December 14, 2009

Seeing Redd — Frank Beddor

Filed under: 3 Stars (average),Fantasy,Young Adult — Kristina @ 10:53 pm

seeingreddThe second installment of Frank Beddor’s Wonderland trilogy finds Queen Alyss learning that defeating her Aunt Redd for the role of Queen didn’t mean everything afterward would be easy in comparison. Her Aunt Redd may be gone, having leapt into the Heart Crystal with The Cat and disappearing, but no one knows if it’s for good or if she’ll find a way back to Wonderland to challenge Alyss for the queendom again.

It certainly seems like Redd may be on the verge of returning. Her army of Glass Eyes have continued attacking Alyss’s soldiers, and Glass Eyes are programmed to follow only their leader’s orders… and their leader has always been Redd. What Alyss doesn’t realize is that King Arch of Boarderland, Wonderland’s neighbor, has decided now is the time to rise up against Alyss and claim Wonderland for his own. He’s devised a plan to wipe out all of Alyss’s armies and to eradicate Imagination altogether so that everyone will be equal under his rule. His plan is WILMA, his Weapon of Inconceivable Loss and Massive Annihilation. Comprised of strands of silk from each of Wonderland’s caterpillar oracles, WILMA will destroy the Heart Crystal and the power of Imagination in Wonderland. But in order for it to work, Arch needs Hatter Maddigan, the top member of the Millinery squad of soldiers to set it in motion. To force his cooperation, he kidnaps Hatter’s daughter, Homburg Molly, and holds her hostage.

Arch doesn’t believe Redd will return, but Redd’s a determined villainess. She understands the Heart Crystal, and the fact that ideas that are passed into the Heart Crystal often find their way out to other worlds, such as Earth. And it is on Earth one day that a painter discovers he has lost his ability to paint the landscapes he so loves. Instead, every time he sets brush to canvas, he finds himself painting the image of a woman and a large feline. The harder he tries to stop, the more the images come to him, until one day he has painted a life-size portrait of Redd and The Cat, and they break through and find themselves free of the Heart Crystal and existing in France. Redd sets to work amassing an army of followers on Earth and finding the portals back to Wonderland — the puddles that exist where no puddles should exist. These portals will bring her back to Wonderland through the Pool of Tears, where she will challenge her niece again for the throne.

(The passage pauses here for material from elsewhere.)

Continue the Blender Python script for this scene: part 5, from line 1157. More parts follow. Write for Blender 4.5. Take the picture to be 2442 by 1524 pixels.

So Alyss doesn’t have a very easy start to her Queenship. Even though she has managed to rebuild Wonderland to be almost as glorious as it once was under her mother’s reign, she still has the threat of her Aunt Redd returning, and to top that, King Arch is plotting his coup, and her personal bodyguard, Homburg Molly, has been kidnapped. At least she has the love of her life, Dodge the palace guardsmen, to brighten her days, but even he is still focused on getting revenge at all costs against The Cat for the murder of his father, and it is obvious that he is willing to put his life in danger at every moment to get it. All of these problems are coming at her at once, and Alyss isn’t sure her Imagination will be strong enough to defeat them all.

I thought the use of the Heart Crystal as a means to “birth” Redd and The Cat into Earth similar to the way creative inventions find their way there to be a clever way to bring Redd back after her defeat in the last story. For a while, I wasn’t sure how I felt about this book. Nothing was surprising — I did predict all that was coming, such as Homburg Molly being Hatter’s daughter and her mother Weaver still being alive. With a title like Seeing Redd, it wasn’t a surprise that Redd found her way back to Earth. What I didn’t see, however , (spoiler ahead) was the end of the book paralleling the end of Imagination in Wonderland, leaving Alyss and Redd unable to use their powers of Imagination to fight each other, and therefore creating the perfect opportunity for King Arch to step in with his army and take Wonderland by force. I also didn’t expect Jack of Diamond’s fate to come so soon either. So by the time the book was over, I was won over by the story, and looking forward to the last book in the trilogy, Arch Enemy.

1 Comment »

  1. I read the first book in this series but still haven’t read the second. I really must do so because I own it!